Implementation of key recommendations from the Revive Chinatown! plan is underway, including the following changes at key locations in the Oakland Chinatown core:

  1. Traffic signal scrambling
  2. Bulb-outs (sidewalk extensions to decrease pedestrian distance)
  3. Pedestrian countdown signals
  4. High visibility crosswalks
  5. Pedestrian-scale lighting with banners
  6. Bilingual way-finding signage

Revive Chinatown! grew out of a pedestrian safety campaign that was initiated by AHS and the OCCC following the death of Mr. Hong Yee and in response to the projected exponential increase of Chinatown traffic generated by developments in neighboring Alameda.
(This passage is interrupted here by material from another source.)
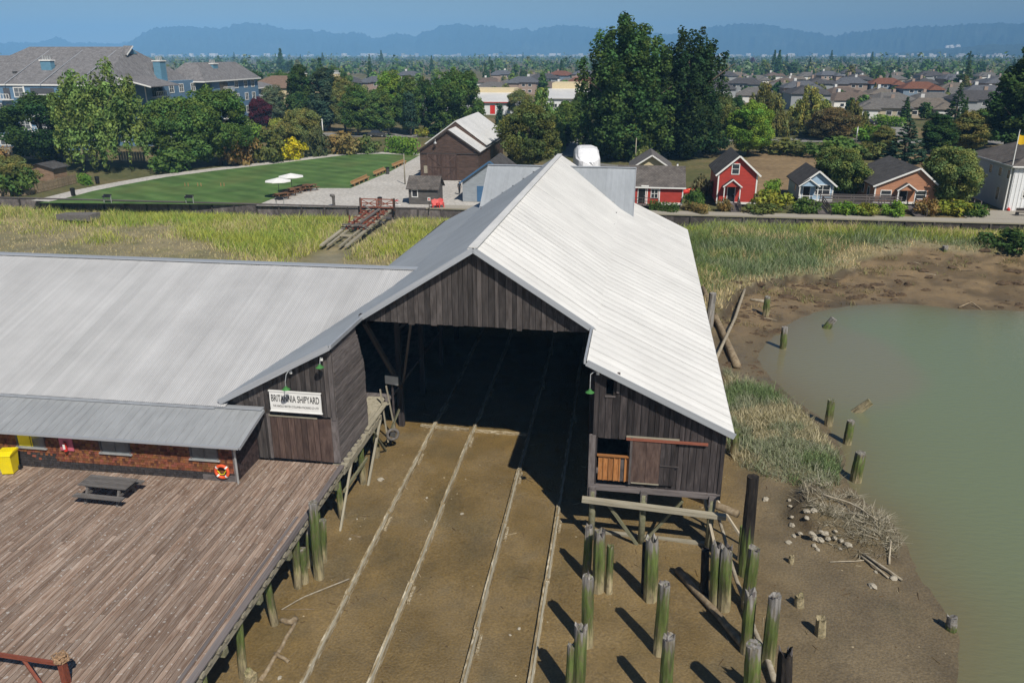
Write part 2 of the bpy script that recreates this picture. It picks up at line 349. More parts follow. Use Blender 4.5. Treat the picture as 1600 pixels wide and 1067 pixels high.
CUBE = None
def cube_mesh(mat):
    key = 'board_' + mat.name
    me = bpy.data.meshes.get(key)
    if me: return me
    m = MB(); m.box(-.5,.5,-.5,.5,-.5,.5); return m.mesh(key, mat)
def board(parent, name, c, ax, ay, L, Wd, T, mat):
    ax = Vector(ax).normalized(); az = ax.cross(Vector(ay)).normalized(); ay = az.cross(ax)
    o = link(name, cube_mesh(mat), parent)
    rot = Matrix((ax, ay, az)).transposed()
    o.location = c; o.rotation_euler = rot.to_euler(); o.scale = (L, Wd, T)
    return o
def bar(parent, name, p0, p1, w, h, mat, up=(0,0,1)):
    p0, p1 = Vector(p0), Vector(p1); d = p1 - p0; up = Vector(up)
    if abs(d.normalized().dot(up)) > 0.98: up = Vector((0,1,0))
    return board(parent, name, (p0+p1)/2, d, d.cross(up), d.length, w, h, mat)
# ------------------------------------------------------------------ terrain
def noise2(x, y, seed, octs=((1, 1.0), (2.1, .5), (4.3, .25))):
    g = np.random.default_rng(seed); out = np.zeros_like(x); tot = 0
    for fr, am in octs:
        T = g.random((64, 64)); xx, yy = x*fr, y*fr
        xi, yi = np.floor(xx).astype(int), np.floor(yy).astype(int); fx, fy = xx-xi, yy-yi
        fx, fy = fx*fx*(3-2*fx), fy*fy*(3-2*fy)
        a = T[xi % 64, yi % 64]; b = T[(xi+1) % 64, yi % 64]; c = T[xi % 64, (yi+1) % 64]; d = T[(xi+1) % 64, (yi+1) % 64]
        out += am*((a*(1-fx)+b*fx)*(1-fy)+(c*(1-fx)+d*fx)*fy); tot += am
    return out/tot
def sdist(x, y, poly):        # positive inside
    P = np.array(poly); d2 = np.full(x.shape, 1e9); ins = np.zeros(x.shape, bool)
    for (x0, y0), (x1, y1) in zip(P, np.roll(P, -1, 0)):
        ex, ey = x1-x0, y1-y0; t = np.clip(((x-x0)*ex+(y-y0)*ey)/(ex*ex+ey*ey+1e-12), 0, 1)
        d2 = np.minimum(d2, (x-x0-t*ex)**2+(y-y0-t*ey)**2)
        cr = ((y0 > y) != (y1 > y)); xin = ex*(y-y0)/(ey if abs(ey) > 1e-9 else 1e-9)+x0
        ins ^= cr & (x < xin)
    d = np.sqrt(d2); return np.where(ins, d, -d)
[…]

Mr. Yee, the father of an AHS board member, was killed while crossing a popular intersection in Chinatown. Since 2001, the City of Oakland, AHS, and OCCC have been working collaboratively to address these issues.

In 2003, the coalition received $250,000 from the California Transportation Department to work with the Chinatown community to create a comprehensive plan addressing the neighborhood’s economic equity and pedestrian/traffic safety issues. Since August 2003, AHS and OCCC has conducted outreach to over 1,100 residents, merchants, employees, and visitors and held numerous community and stakeholder meetings to ensure sufficient community involvement. With the assistance of an urban streetscape designer and a traffic planner, innovative solutions to address the root causes of pedestrian and traffic safety issues in Chinatown were proposed, approved by the Chinatown community and will be integrated into Revive Chinatown! in three phases.